Assim, para Cristiano Pimenta, nem mesmo quem opta pelo amor livre está imune de um ataque de ciúmes. “É uma ilusão crer que um relacionamento aberto não irá trazer problemas deste gênero. Relacionamentos abertos não são a solução para o campo afetivo. Não acredito que as pessoas possam ficar totalmente livres de toda e qualquer manifestação de ciúme”, explica.
Com um ou com vários, o importante é ser feliz
Antes de propor a seu parceiro ou parceira um novo formato de relacionamento, é importante lembrar que, conforme frisa a sexóloga Deusanete Carneiro Maciel, as vantagens do poliamor existem, antes de qualquer coisa, se houver total consentimento. “O prudente é termos consciência dos ônus e do bônus de tal aceitação. Quanto às vantagens, é mais provável que só existam se for consentido. A própria transgressão gera ônus!”, destaca.
O psicanalista Cristiano Pimenta analisa a questão de maneira semelhante.
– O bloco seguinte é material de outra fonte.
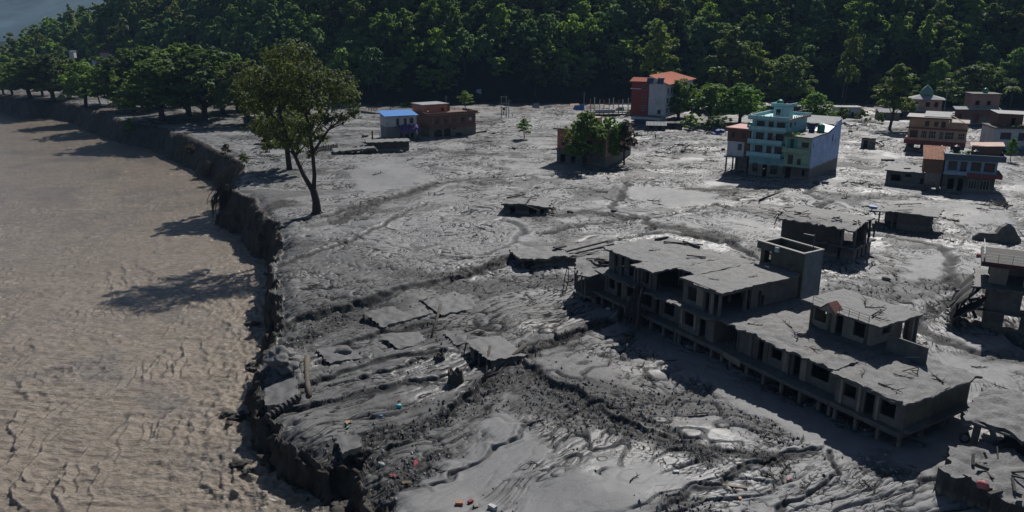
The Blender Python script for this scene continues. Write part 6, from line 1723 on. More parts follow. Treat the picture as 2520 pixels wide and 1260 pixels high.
def pink_house():
    q = P(262, 262); d = 470.0
    def W(u, v): return PD(u, v, d)
    a = W(250, 160); z = a.z
    r = empty('pink_house', (a.x, a.y, z), math.radians(6), 'pink and grey house among the trees on the far left slope', 'house')
    mb = MB(); walls4(mb, 0, 5, 0, 8, -4, 7.0); mb.build('grey_wall', plain('pink_grey_wall', (.4, .3, .3), .8, .2, 1, 0), r)
    mb = MB(); walls4(mb, 5.003, 14, 1, 8, -4, 4.6, front=[(1.4, 2.8, 1.4, 3.4), (5, 6.4, 1.4, 3.4)]); mb.build('wall', CORAL, r)
    b = MB(); b.box(-.4, -.4, 7.003, 5.6, 8.4, 7.4); b.build('roof_slab', REDP, r)
    b = MB(); b.box(5.61, .4, 4.603, 14.6, 8.4, 5.0); b.build('roof_slab', PEACH2, r)
    a = W(228, 166); r = empty('grey_house', (a.x, a.y, a.z), 0, 'small grey house left of the pink one on the far slope', 'house')
    mb = MB(); walls4(mb, 0, 5, 0, 6, -3, 4.0, front=[(2.5, 3.6, 1.2, 2.8)]); mb.build('wall', WHITEP, r)
    corrugated(r, 'tin_roof', TIN, (-.4, -.4, 4.1), (5.4, -.4, 4.1), (5.4, 6.4, 5.2), (-.4, 6.4, 5.2), 6)
    a = W(322, 125); r = empty('pale_roof_house', (a.x, a.y, a.z), 0, 'pale flat roof peeping through trees above the pink house', 'house')
    mb = MB(); walls4(mb, 0, 7.5, 0, 7, -2, 1.4); mb.build('wall', PEACH2, r); b = MB(); b.box(-.4, -.4, 1.403, 7.9, 7.4, 1.7); b.build('roof_slab', WHITEP, r)
    a = W(170, 132); r = empty('white_hut', (a.x, a.y, a.z), 0, 'tiny white hut in the trees at the upper left', 'hut')
    mb = MB(); walls4(mb, 0, 2.6, 0, 3, -2.5, 1.3); mb.build('wall', WHITEP, r); b = MB(); b.box(-.3, -.3, 1.303, 2.9, 3.3, 1.5); b.build('roof_slab', WHITEP, r)
pink_house()

def ruin_K():
    F_ = Frame(2085, 630, -45)
    r = F_.root('ruined_house', 'dark roofless looking house with a torn mud roof behind the stair tower', -10.0, 0, 'ruin')
    mb = MB(); wall(mb, (0, -2), (9.2, -2), -1, 5.0, (), .2); wall(mb, (0, 3.4), (0, -1.78), -1, 5.0, [(1, 2.2, 1, 3)]); wall(mb, (11.2, 3.5), (0, 3.5), -1, 5.0, [(2, 3.4, 2, 4)])
    mb.build('wall', CONC_D, r)
    for x, y in ((9.6, -1.8), (11.4, -1.6), (11.6, 1.5), (11.6, 3.2)): column(r, x, y, 1.9, 5.2, .26)
    slab(r, 'roof_slab', ROOFMUD, .2, 12.0, -3.8, 4.0, 5.7, .22, .4, .07, .25, 71, lambda X, Y, Z: (X, Y, Z - .25 * np.clip((-1 - Y), 0, 3)))
    slab(r, 'terrace_slab', CONC_D, 5.6, 11.9, -2.3, 5.6, 2.0, .25, .4, .05, .15, 72)
    mb = MB(); walls4(mb, 6.2, 11.4, -1.4, 5.2, -1, 1.74, front=[(2.6, 3.2, -.6, 1.4)], right=[(1.0, 1.7, -.8, 1.4), (2.6, 3.3, -.8, 1.4), (4.2, 4.9, -.8, 1.4)]); mb.build('ground_floor_wall', CONC, r)
    b = MB(); rr = random.Random(5)
    for k in range(14):
        a = Vector((rr.uniform(.4, 12), rr.uniform(-3.6, -1), 5.8)); b.bar(a, a + Vector((rr.uniform(-1.6, 1.6), rr.uniform(-.8, .8), rr.uniform(-.1, .4))), rr.uniform(.06, .16))
    for k in range(8):
        a = Vector((12 + rr.uniform(-.4, .8), rr.uniform(-1, 3), 5.5)); b.bar(a, a + Vector((rr.uniform(0, .8), rr.uniform(-.5, .5), -rr.uniform(.8, 2.6))), rr.uniform(.1, .3))
    for k in range(5):
        a = Vector((-.3 + rr.uniform(-.4, .4), -3 + k * .5, 5.4)); b.bar(a, a + Vector((-.6, 0, -rr.uniform(.6, 2.0))), .12)
    build_each(b, 'broken_beam', DRIFT, r)
    b = MB(); b.bar((6.2, -2.7, 1.9), (7.8, -2.6, 2.4), 1.2, .06); b.build('plank', PALEWOOD, r)
    b = MB(); b.box(7.0, -2.15, 2.9, 8.6, -2.01, 4.4); b.build('opening_shade_panel', BLACK_PL, r)  # black panel on the solid wall, stands in for an opening's shade
ruin_K()

def ruin_J():
    F_ = Frame(2281, 566, -35)
    r = F_.root('ruined_house', 'half buried house with a caved mud roof and three pillars on its right side', -5.0, 0, 'ruin')
    mb = MB(); wall(mb, (.2, 0), (5.0, 0), -1, 2.6, (), .2); wall(mb, (5.0, 4.8), (-2.6, 4.8), -1, 2.6, [(1, 2, .4, 2)]); mb.build('wall', CONC, r)
    for y in (.8, 2.2, 3.6, 4.7): column(r, 5.0, y, -1, 2.6, .45)
    for x in (-2.8, -.6): column(r, x, .2, -1, 2.6, .25)
    mb = MB(); wall(mb, (.4, 4.4), (.4, .3), -1, 2.5, (), .2); mb.build('inner_wall', CONC_D, r)
    slab(r, 'roof_slab', ROOFMUD, .0, 6.6, -2.2, 5.6, 2.95, .22, .4, .07, .2, 74)
    slab(r, 'broken_roof_slab', ROOFMUD, -4.0, -.05, -1.4, 5.4, 2.75, .2, .4, .08, .3, 75, lambda X, Y, Z: (X, Y, Z - .12 * np.clip(-1 - X, 0, 5)))
    b = MB(); rr = random.Random(8)
    for k in range(10):
        a = Vector((rr.uniform(-5, -2), rr.uniform(-1.5, 3), rr.uniform(1.4, 3.0))); b.bar(a, a + Vector((rr.uniform(-1.4, 1.4), rr.uniform(-1, 1), rr.uniform(-.8, .4))), rr.uniform(.08, .2))
    b.bar((-1, 3, 3.1), (3, 5, 3.5), .12); b.bar((.2, -1.8, 3.2), (2.4, -.4, 3.3), .2, .1); build_each(b, 'broken_beam', DRIFT, r)
    b = MB(); b.box(-4.4, -1.2, 2.75, -3.2, -.4, 3.2); b.build('blue_bundle', BLUE_PL, r)
ruin_J()

def ruin_I():
    F_ = Frame(2278, 466, -30)
    r = F_.root('flat_hut', 'sunken flat roofed hut touching the left of the slate blue house', -8.2, 2.2, 'ruin')
    fo = [(1.0, 3.0, .9, 2.3), (3.8, 5.0, 2.0, 2.6), (6.8, 7.8, .7, 1.9)]
    mb = MB(); walls4(mb, 0, 8.2, 0, 8.5, -1, 2.95, front=fo); mb.build('wall', CONC, r)
    slab(r, 'roof_slab', ROOFMUD, -.3, 8.6, -.4, 8.9, 3.2, .22, .5, .05, .12, 77)
    b = MB(); b.bar((3.2, 3, 3.3), (4.4, 3.6, 3.35), .5, .15); b.bar((6, 7.6, 3.3), (8, 8, 3.4), .3, .2); build_each(b, 'roof_debris', DRIFT, r)
ruin_I()

def ruin_L():
    F_ = Frame(1300, 527, -10)
    r = F_.root('sunken_house', 'sunken house of which only a broken dark roof slab shows, alone in the mud', -5.0, 0, 'ruin')
    mb = MB(); wall(mb, (.3, .2), (8.4, .2), -1, 1.55, [(1.2, 2.2, -.4, 1.2), (4.8, 6.2, -.3, 1.1), (6.9, 7.6, -.2, 1.1)]); wall(mb, (8.4, .42), (8.4, 6), -1, 1.55); wall(mb, (.3, 6), (.3, .42), -1, 1.55); wall(mb, (8.2, 6), (.5, 6), -1, 1.55); mb.build('wall', CONC_D, r)
    slab(r, 'roof_slab', ROOFMUD, 0, 4.6, -.6, 6.6, 1.9, .3, .35, .07, .25, 81, lambda X, Y, Z: (X, Y, Z + .05 * X))
    slab(r, 'roof_slab', ROOFMUD, 4.7, 8.8, -.4, 6.6, 1.85, .3, .35, .07, .25, 82, lambda X, Y, Z: (X, Y, Z - .08 * (X - 4.7)))
    b = MB(); rr = random.Random(18)
    for k in range(9):
        a = Vector((rr.uniform(8.2, 10), rr.uniform(-.5, 4), rr.uniform(-.1, .9))); b.bar(a, a + Vector((rr.uniform(-1, 1.4), rr.uniform(-1, 1), rr.uniform(-.5, .5))), rr.uniform(.12, .35))
    b.bar((4.2, -.8, 2.0), (7.4, -1.6, 1.1), .12); b.bar((3, 5, 2.15), (6, 4.2, 2.1), .3, .12); b.bar((.2, 4, 2.1), (3.4, 6.2, 2.4), .35, .2); build_each(b, 'broken_beam', DRIFT, r)
ruin_L()

def ruin_M():
    F_ = Frame(1325, 660, 15)
    r = F_.root('sunken_house', 'sunken wreck with torn roof edge and dark beam left of the terrace', -1.0, 0, 'ruin')
    slab(r, 'roof_slab', ROOFMUD, -1.6, 6.0, -.4, 6.4, 1.6, .35, .3, .09, .3, 84, lambda X, Y, Z: (X, Y, Z - .05 * Y))
    mb = MB(); wall(mb, (.4, 0), (13.4, 0), -1, 1.2, (), .3); wall(mb, (-1.2, 5.6), (-1.2, .4), -1, 1.1, [(1, 2, -.5, .8), (3, 4, -.5, .8)], .2); mb.build('wall', CONC_D, r)
    slab(r, 'fallen_slab', ROOFMUD, 6.2, 13.6, .4, 6.0, 1.2, .3, .35, .09, .25, 85, lambda X, Y, Z: (X, Y, Z + .05 * (X - 6)))
    b = MB(); rr = random.Random(28)
    for k in range(16):
        a = Vector((rr.uniform(-1.8, .4), rr.uniform(0, 6), rr.uniform(.6, 1.6))); b.tube([a, a + Vector((rr.uniform(-.6, .2), rr.uniform(-.8, .2), -.4)), a + Vector((rr.uniform(-.9, .1), rr.uniform(-1, .2), -1.4))], .05, 4)
    b.bar((5.0, -.6, 1.5), (9.5, -1.2, .8), .14); b.bar((6, 2, 1.6), (13, 3.4, 2.3), .22); b.bar((7, 1, 1.5), (13.5, 2.0, 2.2), .2); b.bar((4.6, 3.6, 1.8), (6.6, 4.6, 1.7), .8, .2); build_each(b, 'broken_beam', DRIFT, r)
ruin_M()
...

Ele frisa que o poliamor não deve ser colocado como um paradigma ideal a ser perseguido no campo afetivo. Na verdade, segundo o especialista, não existe uma conduta mais apropriada quando este é o assunto. “Hoje é preciso que cada um construa os próprios paradigmas em função do enfrentamento com as várias dimensões da vida afetiva. É preciso um pouco de invenção e não apoiar em padrões.”
Já para Kátia, o importante é a liberdade, esteja você fiel a um ou mais parceiros. “Não posso dizer que a monogamia está fadada ao insucesso. Ser livre é poder viver do jeito que você quer, inclusive, viver em um relacionamento monogâmico”, finaliza.